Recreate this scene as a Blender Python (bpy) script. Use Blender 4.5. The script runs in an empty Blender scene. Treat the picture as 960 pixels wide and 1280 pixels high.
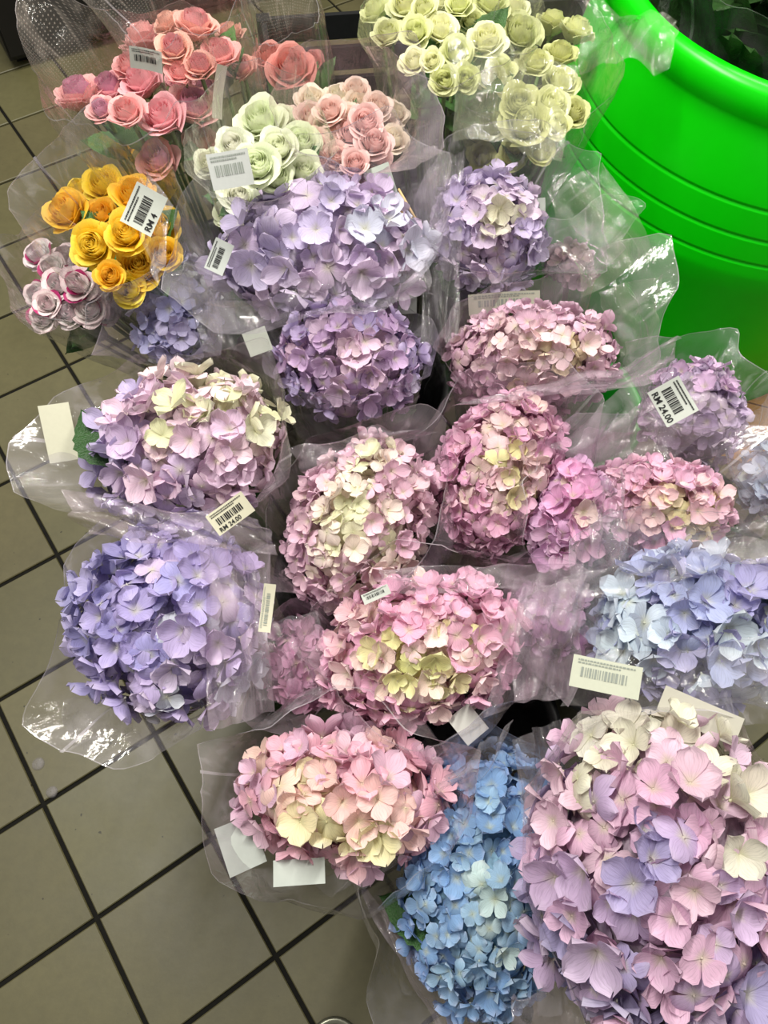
import bpy, bmesh, math, random
from mathutils import Vector, Matrix, noise
from mathutils.bvhtree import BVHTree
random.seed(7)
SC = bpy.context.scene
COL = SC.collection
R = math.radians
PI = math.pi

# ------------------------------------------------------------------ camera
F = 962.0                       # focal length in pixels of the 960x1280 frame
CH = 1.4227                     # eye height
CR = Vector((0.99637571, 0.07574864, 0.03869866))
CU = Vector((-0.08506141, 0.88728967, 0.45330078))
CF = Vector((0.0, 0.45494965, -0.89051716))
cd = bpy.data.cameras.new('camera')
cam = bpy.data.objects.new('camera', cd)
COL.objects.link(cam)
cd.sensor_fit = 'VERTICAL'
cd.sensor_height = 24.0
cd.lens = 24.0 * F / 1280.0
cd.clip_start = 0.02
m = Matrix((CR, CU, -CF)).transposed().to_4x4()
m.translation = (0, 0, CH)
cam.matrix_world = m
SC.camera = cam
CAM = Vector((0, 0, CH))

# ------------------------------------------------------------------ world, lights, exposure
SC.view_settings.view_transform = 'Standard'
SC.view_settings.look = 'None'
SC.view_settings.gamma = 1.0
SC.view_settings.exposure = 0.2
SC.view_settings.use_curve_mapping = False
SC.cycles.transparent_max_bounces = 32
SC.cycles.max_bounces = 8
SC.cycles.sample_clamp_indirect = 6
w = bpy.data.worlds.new('shop_ambience')
SC.world = w
w.use_nodes = True
w.node_tree.nodes['Background'].inputs[0].default_value = (0.80, 0.78, 0.70, 1)
w.node_tree.nodes['Background'].inputs[1].default_value = 0.36


def tube_light(name, loc, rz, length, watts, color=(1.0, 0.97, 0.88), width=0.10, tilt=(0, 0)):
    l = bpy.data.lights.new(name, 'AREA')
    l.shape = 'RECTANGLE'
    l.size = length
    l.size_y = width
    l.energy = watts
    l.color = color
    o = bpy.data.objects.new(name, l)
    o.location = loc
    o.rotation_euler = (tilt[0], tilt[1], rz)
    COL.objects.link(o)
    return o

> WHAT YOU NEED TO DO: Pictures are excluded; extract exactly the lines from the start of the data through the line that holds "PI = math.pi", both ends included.

> SOLUTION TO THIS EXERCISE:
Recreate this scene as a Blender Python (bpy) script. Use Blender 4.5. The script runs in an empty Blender scene. Treat the picture as 960 pixels wide and 1280 pixels high.
import bpy, bmesh, math, random
from mathutils import Vector, Matrix, noise
from mathutils.bvhtree import BVHTree
random.seed(7)
SC = bpy.context.scene
COL = SC.collection
R = math.radians
PI = math.pi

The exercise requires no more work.